----- RECORDED DATA
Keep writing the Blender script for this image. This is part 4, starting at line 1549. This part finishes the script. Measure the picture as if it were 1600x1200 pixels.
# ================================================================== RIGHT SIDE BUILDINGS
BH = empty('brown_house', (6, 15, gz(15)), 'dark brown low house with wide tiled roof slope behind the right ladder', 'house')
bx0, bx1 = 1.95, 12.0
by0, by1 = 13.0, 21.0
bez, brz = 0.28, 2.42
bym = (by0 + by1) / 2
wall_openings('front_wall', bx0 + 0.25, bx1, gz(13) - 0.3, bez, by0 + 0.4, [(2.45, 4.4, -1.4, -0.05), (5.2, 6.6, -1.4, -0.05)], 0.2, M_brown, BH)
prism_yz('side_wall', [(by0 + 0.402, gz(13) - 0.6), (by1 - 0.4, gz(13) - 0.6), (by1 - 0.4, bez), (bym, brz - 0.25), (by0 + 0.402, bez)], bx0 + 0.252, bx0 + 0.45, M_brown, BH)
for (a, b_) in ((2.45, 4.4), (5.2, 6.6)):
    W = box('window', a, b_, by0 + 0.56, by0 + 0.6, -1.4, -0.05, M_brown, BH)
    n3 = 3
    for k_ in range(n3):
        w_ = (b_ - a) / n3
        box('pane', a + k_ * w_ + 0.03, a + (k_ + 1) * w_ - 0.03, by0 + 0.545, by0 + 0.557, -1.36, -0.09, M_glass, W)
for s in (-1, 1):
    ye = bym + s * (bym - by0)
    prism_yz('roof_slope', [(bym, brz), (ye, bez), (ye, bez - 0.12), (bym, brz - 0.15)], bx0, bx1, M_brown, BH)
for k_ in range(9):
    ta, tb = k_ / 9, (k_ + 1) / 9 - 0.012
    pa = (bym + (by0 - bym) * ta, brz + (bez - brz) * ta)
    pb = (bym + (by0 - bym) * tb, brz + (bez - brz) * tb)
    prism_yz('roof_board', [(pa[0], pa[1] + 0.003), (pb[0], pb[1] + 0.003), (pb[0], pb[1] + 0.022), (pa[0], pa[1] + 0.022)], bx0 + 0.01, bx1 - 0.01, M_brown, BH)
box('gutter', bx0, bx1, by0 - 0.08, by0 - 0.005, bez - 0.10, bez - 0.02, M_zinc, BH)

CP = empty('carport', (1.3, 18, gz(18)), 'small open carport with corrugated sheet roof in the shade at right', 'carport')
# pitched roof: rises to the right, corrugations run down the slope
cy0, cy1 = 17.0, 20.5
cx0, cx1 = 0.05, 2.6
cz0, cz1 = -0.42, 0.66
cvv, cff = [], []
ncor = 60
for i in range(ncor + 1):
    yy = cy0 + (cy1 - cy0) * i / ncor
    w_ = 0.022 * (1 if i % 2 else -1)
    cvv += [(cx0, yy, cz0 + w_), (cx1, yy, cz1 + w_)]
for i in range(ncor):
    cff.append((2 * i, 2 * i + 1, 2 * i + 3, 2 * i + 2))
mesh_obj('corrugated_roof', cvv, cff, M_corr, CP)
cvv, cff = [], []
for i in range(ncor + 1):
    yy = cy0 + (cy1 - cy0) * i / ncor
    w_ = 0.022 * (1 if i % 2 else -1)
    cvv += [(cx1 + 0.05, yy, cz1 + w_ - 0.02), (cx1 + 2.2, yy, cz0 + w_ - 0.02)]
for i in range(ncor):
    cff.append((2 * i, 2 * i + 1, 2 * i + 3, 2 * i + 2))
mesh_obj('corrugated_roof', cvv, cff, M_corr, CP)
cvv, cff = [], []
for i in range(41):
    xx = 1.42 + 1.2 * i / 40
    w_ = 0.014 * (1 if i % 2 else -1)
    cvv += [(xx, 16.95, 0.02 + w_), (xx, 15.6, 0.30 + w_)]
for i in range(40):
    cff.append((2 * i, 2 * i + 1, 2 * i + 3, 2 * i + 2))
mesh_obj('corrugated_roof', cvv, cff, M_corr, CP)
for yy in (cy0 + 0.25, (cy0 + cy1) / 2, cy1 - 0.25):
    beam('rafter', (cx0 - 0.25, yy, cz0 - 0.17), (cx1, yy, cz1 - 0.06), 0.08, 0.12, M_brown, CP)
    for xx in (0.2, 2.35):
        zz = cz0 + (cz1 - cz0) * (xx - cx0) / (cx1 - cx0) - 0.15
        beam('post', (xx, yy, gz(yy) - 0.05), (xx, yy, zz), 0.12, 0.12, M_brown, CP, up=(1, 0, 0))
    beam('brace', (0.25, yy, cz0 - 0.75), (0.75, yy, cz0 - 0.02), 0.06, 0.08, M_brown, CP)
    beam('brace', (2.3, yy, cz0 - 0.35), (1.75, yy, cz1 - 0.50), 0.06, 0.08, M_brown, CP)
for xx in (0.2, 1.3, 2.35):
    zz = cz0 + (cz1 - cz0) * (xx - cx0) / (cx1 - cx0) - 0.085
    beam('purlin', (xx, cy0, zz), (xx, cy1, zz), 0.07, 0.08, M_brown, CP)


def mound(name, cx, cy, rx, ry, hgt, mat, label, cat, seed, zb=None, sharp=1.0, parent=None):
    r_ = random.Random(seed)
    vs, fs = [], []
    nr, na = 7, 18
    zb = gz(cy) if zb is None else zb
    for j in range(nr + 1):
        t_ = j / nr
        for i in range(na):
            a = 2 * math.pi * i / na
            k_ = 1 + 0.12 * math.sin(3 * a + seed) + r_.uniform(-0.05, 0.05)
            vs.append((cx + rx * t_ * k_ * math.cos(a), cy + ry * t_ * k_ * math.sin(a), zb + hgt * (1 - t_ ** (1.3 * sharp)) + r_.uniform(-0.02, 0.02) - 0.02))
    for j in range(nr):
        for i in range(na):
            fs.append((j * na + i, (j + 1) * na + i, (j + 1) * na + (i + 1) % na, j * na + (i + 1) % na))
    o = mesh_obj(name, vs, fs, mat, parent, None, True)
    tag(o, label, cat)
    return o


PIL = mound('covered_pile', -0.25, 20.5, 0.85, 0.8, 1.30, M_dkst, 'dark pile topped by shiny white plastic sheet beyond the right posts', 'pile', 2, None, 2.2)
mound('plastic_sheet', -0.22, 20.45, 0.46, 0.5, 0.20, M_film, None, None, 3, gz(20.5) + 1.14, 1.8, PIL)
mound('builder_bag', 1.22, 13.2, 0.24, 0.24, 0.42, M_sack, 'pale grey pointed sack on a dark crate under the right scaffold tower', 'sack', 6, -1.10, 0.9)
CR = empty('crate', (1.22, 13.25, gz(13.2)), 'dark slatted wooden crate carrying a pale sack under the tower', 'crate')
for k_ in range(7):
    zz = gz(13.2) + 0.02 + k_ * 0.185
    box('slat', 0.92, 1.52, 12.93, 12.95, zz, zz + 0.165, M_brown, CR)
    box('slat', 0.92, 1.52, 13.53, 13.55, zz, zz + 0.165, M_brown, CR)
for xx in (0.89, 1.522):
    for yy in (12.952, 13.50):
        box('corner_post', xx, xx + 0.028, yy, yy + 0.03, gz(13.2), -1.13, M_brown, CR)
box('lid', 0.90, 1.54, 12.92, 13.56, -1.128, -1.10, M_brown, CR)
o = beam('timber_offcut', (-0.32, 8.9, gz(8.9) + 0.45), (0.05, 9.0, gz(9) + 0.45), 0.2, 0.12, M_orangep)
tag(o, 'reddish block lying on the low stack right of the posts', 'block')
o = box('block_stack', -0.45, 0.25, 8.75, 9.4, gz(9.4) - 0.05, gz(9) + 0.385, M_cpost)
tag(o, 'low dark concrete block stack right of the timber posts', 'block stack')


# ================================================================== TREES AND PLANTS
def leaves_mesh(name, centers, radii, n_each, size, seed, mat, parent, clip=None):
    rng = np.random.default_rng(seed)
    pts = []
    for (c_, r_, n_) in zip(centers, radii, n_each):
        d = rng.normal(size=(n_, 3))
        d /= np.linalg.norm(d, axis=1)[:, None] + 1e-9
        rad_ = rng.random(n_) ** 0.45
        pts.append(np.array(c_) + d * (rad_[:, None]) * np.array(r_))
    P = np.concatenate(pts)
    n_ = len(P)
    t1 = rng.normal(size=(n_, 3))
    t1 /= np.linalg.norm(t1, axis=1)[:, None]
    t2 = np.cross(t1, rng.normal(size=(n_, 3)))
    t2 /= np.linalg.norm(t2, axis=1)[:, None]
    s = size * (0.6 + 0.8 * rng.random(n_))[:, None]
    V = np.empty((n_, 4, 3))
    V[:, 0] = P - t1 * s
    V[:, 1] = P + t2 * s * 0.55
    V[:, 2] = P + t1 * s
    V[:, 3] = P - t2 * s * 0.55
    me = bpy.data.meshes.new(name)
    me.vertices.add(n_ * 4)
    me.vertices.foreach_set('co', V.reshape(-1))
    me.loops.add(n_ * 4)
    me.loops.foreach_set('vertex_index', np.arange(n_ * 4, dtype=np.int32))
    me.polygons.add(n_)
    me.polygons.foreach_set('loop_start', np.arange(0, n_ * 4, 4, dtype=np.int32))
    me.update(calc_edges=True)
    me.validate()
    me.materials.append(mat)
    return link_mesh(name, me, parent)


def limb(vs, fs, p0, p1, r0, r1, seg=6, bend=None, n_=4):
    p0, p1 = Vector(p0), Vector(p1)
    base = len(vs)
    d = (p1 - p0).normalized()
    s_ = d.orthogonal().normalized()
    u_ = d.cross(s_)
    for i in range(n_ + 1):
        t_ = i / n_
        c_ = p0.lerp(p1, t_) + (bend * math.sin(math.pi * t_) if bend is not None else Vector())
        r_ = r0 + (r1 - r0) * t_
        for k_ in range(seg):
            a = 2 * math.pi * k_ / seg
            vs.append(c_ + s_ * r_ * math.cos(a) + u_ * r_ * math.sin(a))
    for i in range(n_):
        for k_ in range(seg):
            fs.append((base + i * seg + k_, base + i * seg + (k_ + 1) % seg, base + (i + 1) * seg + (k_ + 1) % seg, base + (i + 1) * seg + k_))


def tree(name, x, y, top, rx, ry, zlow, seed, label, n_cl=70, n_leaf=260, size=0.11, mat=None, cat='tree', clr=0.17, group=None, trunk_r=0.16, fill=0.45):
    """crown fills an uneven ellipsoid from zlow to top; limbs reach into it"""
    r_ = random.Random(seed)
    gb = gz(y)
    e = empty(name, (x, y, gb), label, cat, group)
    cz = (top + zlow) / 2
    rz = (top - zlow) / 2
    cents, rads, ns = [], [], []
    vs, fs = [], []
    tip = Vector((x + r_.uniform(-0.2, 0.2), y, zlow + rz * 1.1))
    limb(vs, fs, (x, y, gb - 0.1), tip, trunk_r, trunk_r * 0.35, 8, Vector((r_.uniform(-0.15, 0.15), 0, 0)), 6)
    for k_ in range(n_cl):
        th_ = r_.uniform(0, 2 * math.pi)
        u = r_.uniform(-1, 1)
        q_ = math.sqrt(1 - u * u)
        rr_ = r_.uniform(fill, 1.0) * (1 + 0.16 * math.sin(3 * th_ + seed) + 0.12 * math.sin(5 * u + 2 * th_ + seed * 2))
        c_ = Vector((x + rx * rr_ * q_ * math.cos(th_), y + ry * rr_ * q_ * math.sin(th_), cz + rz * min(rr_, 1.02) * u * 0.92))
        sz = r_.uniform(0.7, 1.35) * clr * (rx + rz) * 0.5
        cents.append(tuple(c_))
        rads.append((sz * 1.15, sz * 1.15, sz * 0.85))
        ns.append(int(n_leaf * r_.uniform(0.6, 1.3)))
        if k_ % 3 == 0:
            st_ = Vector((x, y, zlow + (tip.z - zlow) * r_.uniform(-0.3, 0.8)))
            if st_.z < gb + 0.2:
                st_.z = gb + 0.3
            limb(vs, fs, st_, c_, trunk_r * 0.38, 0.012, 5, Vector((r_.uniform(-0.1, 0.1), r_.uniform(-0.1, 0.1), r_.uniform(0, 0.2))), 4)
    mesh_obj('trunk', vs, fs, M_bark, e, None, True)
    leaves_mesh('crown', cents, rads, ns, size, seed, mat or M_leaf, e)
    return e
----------
> YOUR GOAL:
Starting at the first line of the material above, reproduce each line exactly up to and including the line with "box('gutter', bx0, bx1, by0".

> RESULT FOR THIS EXERCISE:
Keep writing the Blender script for this image. This is part 4, starting at line 1549. This part finishes the script. Measure the picture as if it were 1600x1200 pixels.
# ================================================================== RIGHT SIDE BUILDINGS
BH = empty('brown_house', (6, 15, gz(15)), 'dark brown low house with wide tiled roof slope behind the right ladder', 'house')
bx0, bx1 = 1.95, 12.0
by0, by1 = 13.0, 21.0
bez, brz = 0.28, 2.42
bym = (by0 + by1) / 2
wall_openings('front_wall', bx0 + 0.25, bx1, gz(13) - 0.3, bez, by0 + 0.4, [(2.45, 4.4, -1.4, -0.05), (5.2, 6.6, -1.4, -0.05)], 0.2, M_brown, BH)
prism_yz('side_wall', [(by0 + 0.402, gz(13) - 0.6), (by1 - 0.4, gz(13) - 0.6), (by1 - 0.4, bez), (bym, brz - 0.25), (by0 + 0.402, bez)], bx0 + 0.252, bx0 + 0.45, M_brown, BH)
for (a, b_) in ((2.45, 4.4), (5.2, 6.6)):
    W = box('window', a, b_, by0 + 0.56, by0 + 0.6, -1.4, -0.05, M_brown, BH)
    n3 = 3
    for k_ in range(n3):
        w_ = (b_ - a) / n3
        box('pane', a + k_ * w_ + 0.03, a + (k_ + 1) * w_ - 0.03, by0 + 0.545, by0 + 0.557, -1.36, -0.09, M_glass, W)
for s in (-1, 1):
    ye = bym + s * (bym - by0)
    prism_yz('roof_slope', [(bym, brz), (ye, bez), (ye, bez - 0.12), (bym, brz - 0.15)], bx0, bx1, M_brown, BH)
for k_ in range(9):
    ta, tb = k_ / 9, (k_ + 1) / 9 - 0.012
    pa = (bym + (by0 - bym) * ta, brz + (bez - brz) * ta)
    pb = (bym + (by0 - bym) * tb, brz + (bez - brz) * tb)
    prism_yz('roof_board', [(pa[0], pa[1] + 0.003), (pb[0], pb[1] + 0.003), (pb[0], pb[1] + 0.022), (pa[0], pa[1] + 0.022)], bx0 + 0.01, bx1 - 0.01, M_brown, BH)
box('gutter', bx0, bx1, by0 - 0.08, by0 - 0.005, bez - 0.10, bez - 0.02, M_zinc, BH)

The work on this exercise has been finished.